Can Imran Khan’s Pakistan balance Riyadh and Tehran?

RASHMEE ROSHAN LALL August 19, 2018

Critical balance. Prime Minister-designate Imran Khan delivers a speech aat his residence in Islamabad , on July 26. (AFP)


In the drama over the Trump administration’s attitude towards Iran, a country that has not developed nuclear weapons, a crucial transition under way in the world’s only Muslim nuclear state is being ignored. It shouldn’t be.

Pakistan has the world’s sixth largest nuclear arsenal, fifth largest military and second largest population of Muslims. It also has, in the words of former acting CIA Director Michael Morell, a dysfunctional economy and a record of support to jihadists. Notably, the last redoubt of al-Qaeda leader Osama bin Laden was in Abbottabad, not far from the Pakistani capital, Islamabad.

All of this would be reason enough to pay close attention to Pakistan but there is more. Pakistan’s new prime minister took the oath of office on August 18, during the week of the 71st anniversary of Pakistan’s independence. In Prime Minister-designate Imran Khan’s first speech after winning the election July 25, he listed Pakistan’s relationship with Iran, Saudi Arabia and the Middle East — in that order — as very important.

The placement drew attention because it seemed to shuffle Pakistan’s view of its alliances in the Middle East. Traditionally, it has been close to Saudi Arabia but Pakistan’s incoming prime minister appeared to be indicating this may no longer be the case and that Tehran could have more importance in terms of alliances.
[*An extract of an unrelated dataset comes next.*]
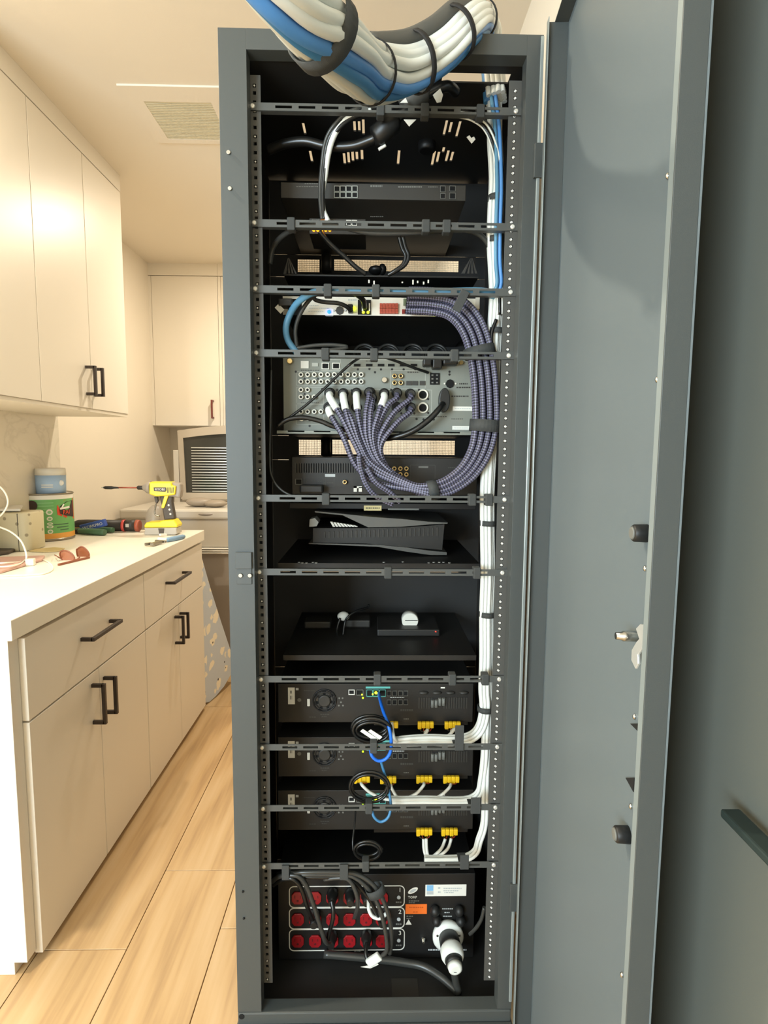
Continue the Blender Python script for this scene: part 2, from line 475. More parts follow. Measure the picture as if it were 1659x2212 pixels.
for a in (0.65, 1.235, 1.825, 2.41): wn.box(XW - .1 + a, XW - .1 + a + .04, YN - .07, YN - .03, .70, 2.25)
for z in (.70, 2.21): wn.box(XW + .55, XW + 2.35, YN - .07, YN - .03, z, z + .04)
tag(wn.build('window_1', 'white_plastic'), kind='structure')
# marble splashback fixed to the left wall over the worktop
tag(box('trim_1', 'marble', XL, XL + .012, 1.30, 2.70, .915, 1.467), kind='structure')
# the grey room door folded back against the right wall
dr = box('door_1', 'door_paint', 0.387, XR - .004, -0.35, 0.90, 0.01, 2.04, None, 0.003); tag(dr, kind='structure')
lv = MB()
tq = P(1556, 1746, .548)
lv.box(tq.x, tq.x + .020, .430, .548, tq.z - .009, tq.z); lv.cyl((tq.x + .01, .442, tq.z - .0045), (.388, .442, tq.z - .0045), .009); lv.cyl((.380, .442, tq.z - .0045), (.388, .442, tq.z - .0045), .026, 20)
lv.build('door_handle', 'lever', dr, 0.002)

# ceiling fan grille
g = thing('ceiling_grille', 'square white bathroom style fan cover with beige mesh on the ceiling', 'vent', (-.66, 2.22, ZC))
gp = MB().panel((-.845, 2.045, ZC), (1, 0, 0), (0, 1, 0), (0, 0, -1), .345, .355, .006, [(.055, .285, .085, .325)])
gp.build('frame', 'ceiling', g, 0.004)
gm = MB()
for i in range(24):
    y = 2.132 + i * .01
    gm.box(-.79, -.56, y, y + .006, ZC - .0055, ZC - .003)
for i in range(12):
    x = -.79 + i * .02
    gm.box(x, x + .003, 2.13, 2.37, ZC - .003, ZC - .001)
gm.build('mesh', 'grille', g, kind='stuff'); box('backing', 'grille', -.79, -.56, 2.13, 2.37, ZC - .001, ZC, g)

# recessed ceiling lamps (all above or behind the frame)
def downlight(x, y, power, label, size=.09):
    t = thing('ceiling_light', label, 'lamp', (x, y, ZC))
    MB().lathe((x, y, ZC), (0, 0, -1), [(0, .075), (.004, .075), (.006, .06)], 24).build('trim_ring', 'white_plastic', t)
    MB().lathe((x, y, ZC - .006), (0, 0, -1), [(0, .055), (.002, .05)], 24).build('lens', 'bulb', t)
    a = area('lamp', (x, y, ZC - .012), (0, 0, 0), size, size, power, WARM, True)
downlight(-1.06, 1.42, 6, 'round recessed lamp in the ceiling above the near end of the worktop')
downlight(-.50, 3.10, 17, 'round recessed lamp in the ceiling between rack and far cupboards')
downlight(-.98, 1.02, 22, 'round recessed lamp in the ceiling left of the rack, nearest the photographer', .06)

# ================================================================== KITCHEN UNITS
XF = -0.838
def pull(name, parent, p, q, out, w=.011):               # square bar pull: two posts and a grip; out = direction away from the face
    p, q, out = Vector(p), Vector(q), Vector(out)
    t = (q - p).normalized(); b = MB()
    s = out.normalized().cross(t)
    b.obox((p + q) / 2 + out, (q - p) / 2, s * (w / 2), out.normalized() * (w / 2))
    for e in (p + t * (w / 2), q - t * (w / 2)):
        b.obox(e + out / 2, t * (w / 2), s * (w / 2), out / 2)
    return b.build(name, 'handle_black', parent, 0.0012)
def base_unit(y0, y1, label, hd, h1, h2):
    t = thing('base_cabinet', label, 'cabinet', ((XL + XF) / 2, (y0 + y1) / 2, 0))
    box('body', 'cab_box', XL + .002, XF - .020, y0, y1, .035, .864, t)
    box('toe_kick', 'cab_box', XL + .002, -.880, y0, y1, 0.0, .035, t)
    ym = (y0 + y1) / 2; g = .0016
    d = box('drawer', 'cab', XF - .020, XF, y0 + g, y1 - g, .643, .852, t, 0.0012)
    p, q = PX(hd[0], hd[1], XF + .035), PX(hd[2], hd[3], XF + .035); z = (p.z + q.z) / 2
    pull('handle', d, (XF, p.y, z), (XF, q.y, z), (.035, 0, 0))
    for a, b_, hh in ((y0, ym, h1), (ym, y1, h2)):
        d = box('door', 'cab', XF - .020, XF, a + g, b_ - g, .022, .638, t, 0.0012)
        p, q = PX(hh[0], hh[1], XF + .035), PX(hh[2], hh[3], XF + .035); y = (p.y + q.y) / 2
        pull('handle', d, (XF, y, q.z), (XF, y, p.z), (.035, 0, 0))
    return t
b1 = base_unit(1.372, 2.101, 'nearer white base cabinet with a wide drawer over two doors', (200, 1385, 262, 1338), (220, 1480, 231, 1560), (247, 1462, 253, 1540))
b2 = base_unit(2.102, 2.832, 'farther white base cabinet with a wide drawer over two doors', (376, 1260, 412, 1236), (394, 1331, 398, 1390), (405, 1323, 408, 1378))
ep = MB(); ep.box(XL, -.853, 1.333, 1.371, .033, .864); ep.box(XL, -.885, 1.333, 1.371, 0, .033)
tag(ep.build('end_panel', 'cab', None, 0.001), 'plain white end panel closing the near side of the base cabinets', 'panel')
wt = box('worktop', 'quartz', XL, -.829, 1.312, 2.847, .865, .915, None, 0.002)
tag(wt, 'pale cream quartz worktop lying across both base cabinets', 'worktop')
XU = -1.11
def upper_unit(doors, label, hs):
    y0, y1 = doors[0][0], doors[-1][1]
    t = thing('wall_cabinet', label, 'cabinet', ((XL + XU) / 2, (y0 + y1) / 2, 1.467))
    box('body', 'cab_box', XL, XU - .020, y0, y1, 1.467, 2.44, t)
    box('light_rail', 'cab_box', XL, XU - .004, y0, y1, 1.455, 1.467, t)
    for (a, b_), hh in zip(doors, hs):
        d = box('door', 'cab', XU - .020, XU, a + .0016, b_ - .0016, 1.468, 2.426, t, 0.0012)
        if hh:
            p, q = PX(hh[0], hh[1], XU + .035), PX(hh[2], hh[3], XU + .035); y = (p.y + q.y) / 2
            pull('handle', d, (XU, y, q.z), (XU, y, p.z), (.035, 0, 0))
    return t
upper_unit([(1.640, 1.990)], 'single door white wall cabinet cut off by the left edge', [None])
upper_unit([(1.990, 2.344), (2.344, 2.684)], 'double door white wall cabinet with paired black pulls above the paint tin', [(205, 790, 207, 854), (221, 795, 223, 857)])
fa = box('fascia', 'cab', XL, XU - .002, 1.640, 2.690, 2.432, ZC, None, 0.001)
tag(fa, 'white filler strip between the left wall cabinets and the ceiling', 'trim')
# far wall cabinets over the washing machine
def far_unit(x0, x1, hside, label):
    t = thing('wall_cabinet', label, 'cabinet', ((x0 + x1) / 2, 4.04, 1.465))
    box('body', 'cab_box', x0, x1, 3.90, YF_, 1.465, ZC, t)
    box('header', 'cab', x0, x1, 3.88, 3.90, 2.425, ZC, t)
    d = box('door', 'cab', x0 + .02, x1 - .002, 3.88, 3.90, 1.468, 2.421, t, 0.0012)
    box('stile', 'cab', x0, x0 + .0185, 3.88, 3.90, 1.468, 2.421, t)
    xx = x1 - .045 if hside else x0 + .06
    h = pull('handle', d, (xx, 3.88, 1.515), (xx, 3.88, 1.635), (0, -.035, 0)); h['label'] = 'reddish brown bar pull'
    h.data.materials[0] = M['handle_brown']
far_unit(XL, -1.005, True, 'cream wall cabinet at the far end above the washing machine')
far_unit(-1.004, -.55, False, 'second far wall cabinet mostly hidden behind the rack')

# ------------------------------------------------------------------ washing machine with raised glass lid
YW = 3.26
w = thing('washing_machine', 'beige top loading washing machine with raised dark glass lid', 'appliance', (-1.05, 3.55, 0))
X1 = -.60
zt = P(470, 1097, YW).z; zb = P(470, 1122, YW).z; zc = P(460, 1183, YW).z; zd = P(460, 1197, YW).z
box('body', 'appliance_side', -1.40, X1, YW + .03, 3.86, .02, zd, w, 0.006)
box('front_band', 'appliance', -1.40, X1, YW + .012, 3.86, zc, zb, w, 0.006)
for i in range(3):
    h = (zc - zd) / 3
    box('trim_band', 'white_plastic', -1.40, X1, YW - .004, YW + .05, zd + h * i + .002, zd + h * (i + 1) - .002, w, 0.003)
box('deck', 'appliance', -1.42, X1 + .01, YW - .01, 3.86, zb, zt - .01, w, 0.012)
MB().sphere(((P(445, 1108, YW).x), YW - .006, (zt + zb) / 2 - .003), .045, .012, .010).build('latch', 'appliance_side', w)
bx = MB()
for i in range(3):
    bx.cyl((-1.02 + .07 * i, YW + .06, .03), (-1.02 + .07 * i, YW + .06, zd - .01), .03, 12)
bx.build('drain_hose', 'plastic_black', w)
# lid
YL = 3.74
def LP(x, y): return P(x, y, YL)
outer = [LP(391, 1078), LP(383, 930)] + [LP(383 + 12 * i, 930 - 11 * math.sin(i / 10 * 1.57)) for i in range(1, 14)] + [LP(545, 1078)]
xl0, xl1 = LP(396, 1000).x, LP(540, 1000).x
fr = MB()
n_ = len(outer)
inner = []
cx_, cz_ = LP(466, 1010).x, LP(466, 1010).z
for i, p in enumerate(outer):
    q = Vector(p); q.x = cx_ + (p.x - cx_) * .86; q.z = cz_ + (p.z - cz_) * .80; inner.append(q)
dY = Vector((0, .035, 0))
for i in range(n_):
    j = (i + 1) % n_
    fr.add([outer[i], outer[j], inner[j], inner[i], outer[i] + dY, outer[j] + dY, inner[j] + dY, inner[i] + dY],
           [(0, 1, 2, 3), (7, 6, 5, 4), (0, 4, 5, 1), (3, 2, 6, 7)])
ld = fr.build('lid', 'lid_plastic', w)
MB().prism([q + Vector((0, .012, 0)) for q in inner], (0, .012, 0)).build('glass', 'dark_glass', ld)
za, zb2 = LP(430, 968).z, LP(430, 1062).z
for i in range(17):
    z = za + (zb2 - za) * i / 16
    box('blind_reflection', 'reflection_pale', cx_ - .155, cx_ + .165, YL + .004, YL + .010, z, z + .0045, ld)  # pale bars laid over the glass as the reflection of a window blind
box('lid_hinge', 'appliance', LP(374, 1000).x, LP(386, 1000).x, YL, YL + .05, zt - .02, LP(380, 972).z, w, .004)
hp = MB()
hp.sphere((-1.02, 3.42, zt + .018), .08, .05, .028); hp.sphere((-.92, 3.40, zt + .012), .07, .05, .022)
tag(hp.build('crumpled_cloth', 'tool_grey'), 'grey crumpled cloth lying on the washing machine deck', 'cloth')

# ironing board standing on its edge beyond the cabinets
A, B = Vector((-.865, 2.85, .012)), Vector((-.79, 3.17, .02))
s_ = (B - A); s_.z = 0; s_.normalize()
def IB(u, z): return Vector((A.x, A.y, 0)) + s_ * u + UZ * z
pts = [IB(0, .05), IB(.02, .016), IB(.06, .002), IB(.13, .004), IB(.22, .02), IB(.30, .055), IB(.335, .10), IB(.325, .16), IB(.20, .40), IB(.10, .60), IB(.01, .80), IB(0, .80)]
ir = thing('ironing_board', 'pale blue ironing board cover with cream petals leaning beyond the cabinets', 'ironing board', A)
nn = s_.cross(UZ)
MB().prism([p + nn * -.012 for p in pts], nn * .024).build('cover', 'board_cloth', ir, 0.008)
MB().tube([p - nn * .02 for p in pts[3:10]], .008, 6).build('frame_tube', 'steel', ir)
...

That may not strictly be true. Those with expertise in political parsing point out that Khan devoted only a short sentence to Iran and a much longer one to Saudi Arabia. His phraseology, too, is seen to be significant. “We want to improve ties with Iran,” Khan said, even as he described Saudi Arabia as “a friend who has always stood by us in difficult times.”

This matters, at the very least, as an interesting sidebar to the regional rivalry between Saudi Arabia and Iran and how it spills over to Pakistan. Islamabad has an outsized place in the Muslim world because of its status as a nuclear power.

Though Pakistan is not in the Middle East and North Africa region, it has long had key relationships with some of the main players. It has a 909km border with Iran and the world’s largest Shia population outside of Iran. Ironically, this makes Pakistan just as keen to maintain friendly relations with Iran as it is sensitive to Saudi concerns about a restive Shia minority influenced by Iran.

Pakistan’s ties with Saudi Arabia go back decades. It helped fight the 1979 siege of Mecca’s Grand Mosque; stationed military forces in Saudi Arabia during the Iran-Iraq war; collaborated with Riyadh in support of the mujahideen in 1980s Afghanistan; trained Saudi pilots and soldiers; and, as recently as February, sent 1,000 troops to Saudi Arabia to add to the 1,600 already there.

In return, the Saudis have provided direct financial aid and morale-boosting assistance in kind at strategic moments. In May 1998, for instance, the Saudis crucially helped Pakistan proceed to nuclear tests in response to those of India. Riyadh promised 50,000 barrels of free oil a day to offset the effect of Western economic sanctions.

Saudi support for a nuclear Pakistan is thought to rest on the belief Islamabad would respond in the event of an existential foreign threat to the House of Saud and Muslim holy sites.

Yoel Guzansky, formerly in Israel’s National Security Council and now a researcher at Tel Aviv’s Institute for National Security Studies, mused about Pakistan “openly granting [a] ‘nuclear umbrella’” to Saudi Arabia. Guzansky cited retired Pakistani Army chief Raheel Sharif’s promise in January 2016 that “any threat to Saudi Arabia’s territorial integrity would evoke a strong response from Pakistan.” A year later, Sharif was appointed head of a new counterterrorism alliance run out of Riyadh.

So how do the new Pakistani prime minister’s stated foreign policy priorities square with the above? Seemingly, they don’t, at least not neatly, but Khan’s successive ranking of Iran and Saudi Arabia may point to something else. He is following a script written by Pakistan’s military, which is more powerful than Turkey’s before it was restrained.

The Pakistani Army appears to have judged it best to hedge its bets, equivocate and assume a neutral posture with respect to the Middle East. In November, Pakistan’s army chief, General Qamar Javed Bajwa, made a 3-day official visit to Tehran, the first trip of its kind in decades. In July, his Iranian counterpart, Mohammad Bagheri, repaid the courtesy. Pakistan recently hosted Iranian, Russian and Chinese intelligence chiefs to discuss the Islamic State in Afghanistan. Meanwhile, Bajwa has visited Saudi Arabia many times. And more Pakistani troops are promised to Riyadh.

Clearly, Pakistan is neither abandoning Riyadh nor forswearing Tehran. It wants to stand between the two, looking both ways. Not only is that physically impossible, it may be politically and economically dangerous.